Pray For Las Vegas

Words of grief and prayers to God seem inadequate in the moments after the horrific shooting massacre in Las Vegas on Sunday night. But prayer is the way Christians instinctively respond in the most awful and gut wrenching circumstances.

As a fourth-grade child I remember the moment when my mother gathered my sister and I into her arms and told us that our cousin had just been killed in a snowmobile accident. I was in the middle of doing my farm chores. Sobbing in shocked unbelief, the only response our bodies could make was to fall on our knees, there in the middle of a barn, and pray to God in heartbroken anguish.

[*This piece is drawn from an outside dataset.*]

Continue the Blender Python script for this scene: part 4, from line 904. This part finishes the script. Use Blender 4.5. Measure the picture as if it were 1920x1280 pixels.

I don’t remember what we prayed, except that I was crying uncontrollably, and between our sobbing and tears we asked God to help us. In the days that followed there were other things to do and other ways that we responded. But our first response was prayer.

In the immediate aftermath of the Las Vegas shootings, the instinctive response of Christians is to pray. We pray because we have a Father whom we can hold onto and cry to. We pray because we have a Father who shares our grief. We pray because we have a Father who is bigger and more powerful than the terrible-ness of this world.

Imagine the tears on the face of God as he grieves that 59 of his created children had their life ruthlessly snatched away. Imagine his heart as he feels the searing pain of loss felt by those 59 families.

Like a loving, earthly father who wraps his arms around a child who’s heart has been broken, and embraces their body with comfort and compassion, so is our Father God. Our divine Father yearns for us to know that he desperately wants to take our pain from us.

Some who do not know the Father are upset that Christians’ seem to only pray, but then we don’t do anything after that. They are right; praying isn’t enough, but it’s the right place to start.